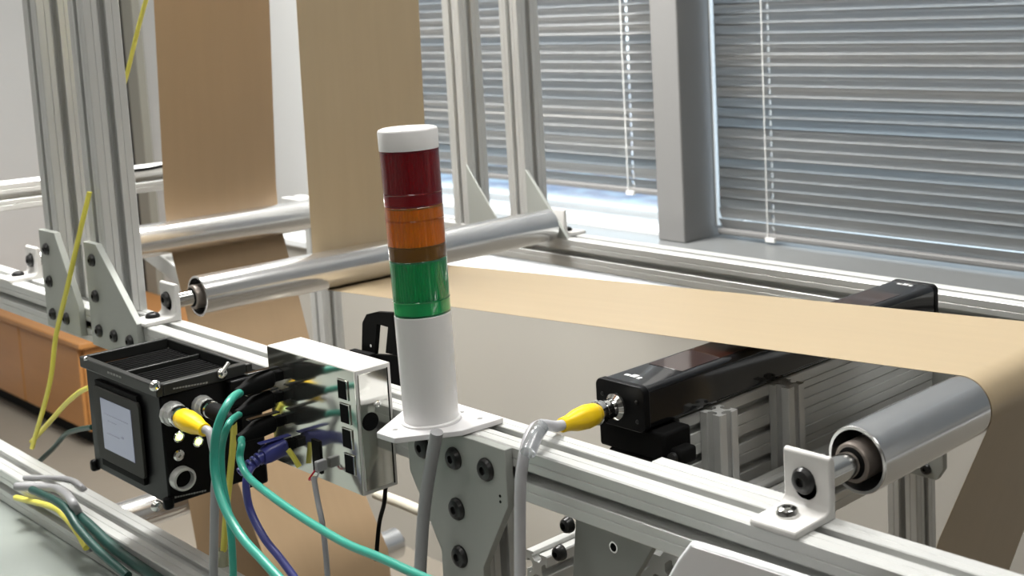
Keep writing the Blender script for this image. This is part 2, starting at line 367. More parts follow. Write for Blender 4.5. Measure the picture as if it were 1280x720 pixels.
# gusset and lower cross profile under the front rail, right of the T plate
def gp(px, py, y): p = P(px, py, 1, y); return (p.x, p.z)
t = tplate('cross_rail_gusset', [gp(722, 600, .70), gp(838, 648, .70), gp(786, 735, .70), gp(715, 735, .70)], .700, .708, [], 'plain grey gusset with a small round hole under the front rail', 'plate')
hp = P(767, 684, 1, .70)
o = MB().lathe([(0, .0052), (.0006, .0052), (.0006, .0038), (0, .0038)], (hp.x, .7002, hp.z), (0, -1, 0), 16, True).build('hole_rim', M['chrome'], t); o.matrix_parent_inverse = Matrix.Translation(t.location).inverted()
o = MB().cyl((hp.x, .7001, hp.z), (0, -1, 0), .0040, .0003, 16).build('hole', M['blackm'], t); o.matrix_parent_inverse = Matrix.Translation(t.location).inverted()
for (a, b_) in ((712, 655), (702, 690)):
    bp = P(a, b_, 1, .70); o = bolt((bp.x, .70, bp.z), (0, -1, 0), .0075, .008, t); o.matrix_parent_inverse = Matrix.Translation(t.location).inverted()
lp = P(800, 682, 1, .72)
bar('aluminium_rail', O45, 1, (lp.x+.02, lp.z-.012), .72, 1.30, 'slotted cross rail low under the front rail, right of the gusset', 'rail')
lp = P(690, 690, 1, .73)
bar('aluminium_rail', O30, 1, (lp.x-.005, lp.z-.012), .715, 1.28, 'thin cross rail low under the front rail, just right of the clear cable', 'rail')
# flat bar behind the front rail
tag(MB().box(-.685, -.545, .6805, .693, .985, 1.0).build('mounting_strip', M['alu'], bevel=.001), 'short flat aluminium strip along the rear edge of the front rail beside the angle bracket', 'strip')

# ---------------------------------------------------------------- rollers and angle brackets
def angle_bracket(x, y, z, sgn, label, footbolt):
    """y: outer face of the upright; foot points in direction sgn along y"""
    t = empty('angle_bracket', (x, y, z), label, 'bracket')
    h = .046; th = .0065; w = .0205; fl = .046
    prof_ = [(0, 0), (0, h-.004), (.0015, h-.001), (.004, h), (th, h-.002), (th, .011), (th+.0025, .0075), (th+.006, .0058), (fl-.002, .0055), (fl, .004), (fl, 0)]
    pts = [(y-sgn*-1*0+sgn*(p[0])+(-sgn*th), z+p[1]) for p in prof_]
    pts = [(y+sgn*(p[0]-th), z+p[1]) for p in prof_]
    MB().prism(pts, 0, x-w, x+w).build('angle', M['bracket'], t, bevel=.0022, seg=3)
    bolt((x-.002, y, z+.0245), (0, sgn, 0), .0098, .0055, t)
    bolt((x-.003, y+sgn*.019, z+.0055), (0, 0, 1), .0085, .006, t, footbolt)
    adopt(t)
angle_bracket(-.5225, .672, 1.0, -1, 'white angle bracket carrying the large roller at the lower right', 'chrome')
angle_bracket(-1.507, .672, 1.0, -1, 'white angle bracket at the left end of the near roller', 'bolt')
angle_bracket(-1.507, 1.312, 1.0, 1, 'white angle bracket on the far rail at the far end of the near roller', 'bolt')
angle_bracket(-1.944, 1.312, 1.0, 1, 'white angle bracket at the far end of the rear roller', 'bolt')
angle_bracket(-1.944, .672, 1.0, -1, 'white angle bracket at the near end of the rear roller, hidden by the left posts', 'bolt')

def roller(x, z, y0, y1, label, ys=.672, ye=1.307, R=.026, depth=.034):
    t = empty('guide_roller', (x, y0, z), label, 'roller')
    MB().lathe([(0, R-.0028), (0, R-.0006), (.0006, R), (y1-y0-.0006, R), (y1-y0, R-.0006), (y1-y0, R-.0028), (y1-y0-depth, R-.0028), (y1-y0-depth, R-.004), (depth, R-.004), (depth, R-.0028)], (x, y0, z), 1, 64, True).build('tube', M['roller'], t, angle=30)
    for a in (y0+.026, y1-.028): MB().lathe([(0, R-.003), (.002, R-.003), (.002, .0145), (0, .0145)], (x, a, z), 1, 40, True).build('bearing_seat', M['blackm'], t, angle=30)
    for a, s in ((y0, 1), (y1, -1)):
        MB().lathe([(-.007, .0143), (-.006, .0153), (.027, .0153), (.027, .0105), (-.007, .0105)], (x, a, z), (0, s, 0), 36, True).build('bearing', M['steel'], t, angle=30)
        MB().lathe([(-.0078, .0100), (-.0078, .0118), (-.0068, .0122), (-.0068, .0100)], (x, a, z), (0, s, 0), 32, True).build('seal', M['blackm'], t, angle=30)
    MB().cyl((x, ys, z), 1, .0100, ye-ys, 28).build('shaft', M['chrome'], t)
    adopt(t)
roller(-.5235, 1.0205, .7345, 1.285, 'large bright roller at the right whose open dark end faces the camera')
roller(-1.507, 1.021, .7095, 1.290, 'bright near roller crossing behind the signal tower from the left bracket')
roller(-1.944, 1.026, .70, 1.290, 'rear roller behind the left posts with the rear brown web running over it')
tl = empty('low_roller', (-1.73, .84, .50), 'low roller behind the brown web at the bottom, its right end showing', 'roller')
MB().lathe([(0, .010), (0, .025), (.001, .026), (.289, .026), (.29, .025), (.29, .010)], (-1.752, .84, .482), 1, 48, True).build('tube', M['roller'], tl, angle=30)
MB().cyl((-1.752, .78, .482), 1, .0095, .36, 24).build('shaft', M['blackm'], tl); adopt(tl)
tl = empty('low_roller', (-1.93, .70, .60), 'low roller seen under the black controller at the lower left', 'roller')
MB().lathe([(0, .010), (0, .025), (.001, .026), (.589, .026), (.59, .025), (.59, .010)], (-1.965, .70, .590), 1, 48, True).build('tube', M['roller'], tl, angle=30)
MB().cyl((-1.965, .66, .590), 1, .0095, .68, 24).build('shaft', M['chrome'], tl); adopt(tl)

# ---------------------------------------------------------------- paper webs
def web(name, path, y0, y1, label, th=.0004, m='paper'):
    mb = MB(); n = len(path); ny = 6
    def layer(off):
        V = []
        for i, (x, z) in enumerate(path):
            a_, b_ = path[max(i-1, 0)], path[min(i+1, n-1)]; dx, dz = b_[0]-a_[0], b_[1]-a_[1]; l_ = math.hypot(dx, dz)
            x2, z2 = x-dz/l_*off, z+dx/l_*off
            V.append([mb.bm.verts.new((x2, y0+(y1-y0)*k/ny, z2)) for k in range(ny+1)])
        return V
    A, B = layer(-th/2), layer(th/2)
    for i in range(n-1):
        for k in range(ny):
            mb.face([A[i][k], A[i+1][k], A[i+1][k+1], A[i][k+1]]); mb.face([B[i][k], B[i][k+1], B[i+1][k+1], B[i+1][k]])
        for k in (0, ny): mb.face([A[i][k], A[i+1][k], B[i+1][k], B[i][k]])
    for i in (0, n-1):
        for k in range(ny): mb.face([A[i][k], A[i][k+1], B[i][k+1], B[i][k]])
    o = mb.build(name, M[m], angle=50)
    return tag(o, label, 'paper')
def arc(cx, cz, r, a0, a1, n=16): return [(cx+r*math.cos(math.radians(a0+(a1-a0)*k/n)), cz+r*math.sin(math.radians(a0+(a1-a0)*k/n))) for k in range(n+1)]
Y0, Y1 = .888, 1.083
rr = .0264
p = [(-1.500, 2.3), (-1.528, 1.3)] + arc(-1.507, 1.021, rr, 182, 273) + arc(-.5235, 1.0205, rr, 93, -20) + [(-.548, .90), (-.62, .70), (-.74, .40), (-.86, .12)]
web('front_paper_web', p, Y0, Y1, 'pale brown paper web behind the signal tower, running level across to the large roller')
p = [(-1.865, 2.3), (-1.925, 1.5)] + arc(-1.944, 1.026, rr, 176, 202, 6) + [(-1.885, .78), (-1.767, .57)] + arc(-1.735, .5, rr, 160, 250, 6) + [(-1.8, .40), (-1.95, .2)]
p = [(-1.880, 2.3), (-1.945, 1.4), (-1.9715, 1.08)] + arc(-1.944, 1.026, rr, 180, 207, 6) + [(-1.893, .80), (-1.7500, .56), (-1.7060, .50), (-1.695, .30)]
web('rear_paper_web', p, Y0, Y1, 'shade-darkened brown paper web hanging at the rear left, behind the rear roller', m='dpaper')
p = arc(-1.965, .590, .0276, 60, 20, 8) + [(-1.915, .48), (-1.88, .35), (-1.86, .2)]
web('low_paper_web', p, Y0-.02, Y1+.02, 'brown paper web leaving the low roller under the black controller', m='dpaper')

# ---------------------------------------------------------------- signal tower
TX, TY, TZ = -.9015, .6255, 1.0055
t = empty('signal_tower', (TX, TY, TZ), 'signal tower with red, orange and green lenses on a white base and white cap', 'signal light')
def seg(name, m, z0, z1, r0, r1, parent=t, ribs=0, depth=.0004, inner=None):
    mb = MB(); n = 96
    if not ribs: mb.lathe([(z0, r0-.0015), (z0, r0-.0003), (z0+.0004, r0), (z1-.0004, r1), (z1, r1-.0003), (z1, r1-.0015)], (0, 0, 0), 2, n)
    else:
        rings = []
        for z, r in ((z0, r0), (z1, r1)):
            rings.append([mb.bm.verts.new(((r-(depth if k % 2 else 0))*math.cos(2*PI*k/n), (r-(depth if k % 2 else 0))*math.sin(2*PI*k/n), z)) for k in range(n)])
        for k in range(n): mb.face([rings[0][k], rings[0][(k+1) % n], rings[1][(k+1) % n], rings[1][k]])
        mb.face(rings[0][::-1]); mb.face(rings[1])
    return mb.build(name, M[m], parent, angle=30)
def rz(z): return .0238+.0016*(z/.257)
zz = lambda z: z-TZ
seg('base', 'white', .0002, zz(1.103), rz(0), rz(.098))
MB().lathe([(.0, .0262), (.002, .0262), (.0028, .0245), (.0028, .0), ], (0, 0, -.0001), 2, 64).build('foot_ring', M['white'], t)
for nm, mm, a, b, base in (('green_lens', 'green', 1.103, 1.1517, .014), ('orange_lens', 'orange', 1.1517, 1.1985, .0125), ('red_lens', 'red', 1.1985, 1.2468, .012)):
    a, b = zz(a), zz(b)
    L = seg(nm, mm, a, b, rz(a)-.0002, rz(b)-.0002)
    L['label'] = nm.replace('_', ' ') + ' ring'
    seg('ribbed_insert', mm+'c', a+base, b-.002, rz(a)-.0028, rz(b)-.0028, L, ribs=1, depth=.0012)
    if mm == 'orange': seg('dark_ring', 'core', a+.001, a+base-.001, rz(a)-.003, rz(a)-.003, L)
    else: seg('socket_ring', mm+'s', a+.001, a+base-.001, rz(a)-.0045, rz(a)-.0045, L)
    MB().lathe([(0, rz(a)-.0001), (.0007, rz(a)+.0002), (.0014, rz(a)-.0001)], (0, 0, a+base-.0015 if mm != 'orange' else b-.0125), 2, 64).build('seam', M[mm], L)
a = zz(1.2468); ztop = zz(1.2655)
MB().lathe([(a, .020), (a, rz(a)), (ztop-.003, rz(ztop)), (ztop-.0012, rz(ztop)-.0008), (ztop-.0002, rz(ztop)-.0035), (ztop, rz(ztop)-.008), (ztop, 0)], (0, 0, 0), 2, 96).build('cap', M['white'], t, angle=50)
for zc in (.012, .094, zz(1.25)):
    aa = math.radians(-62-90+ -0); r_ = rz(zc)
    v = Vector((math.cos(math.radians(210)), math.sin(math.radians(210)), 0)); MB().cyl((v.x*(r_-.0004), v.y*(r_-.0004), zc), v, .0009, .0007, 8).build('latch_mark', M['print'], t)
t.rotation_euler = (math.radians(.7), math.radians(-.7), 0)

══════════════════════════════

## The request
Copy every line above that holds the word "controller".

## Reply to the exercise
tl = empty('low_roller', (-1.93, .70, .60), 'low roller seen under the black controller at the lower left', 'roller')
web('low_paper_web', p, Y0-.02, Y1+.02, 'brown paper web leaving the low roller under the black controller', m='dpaper')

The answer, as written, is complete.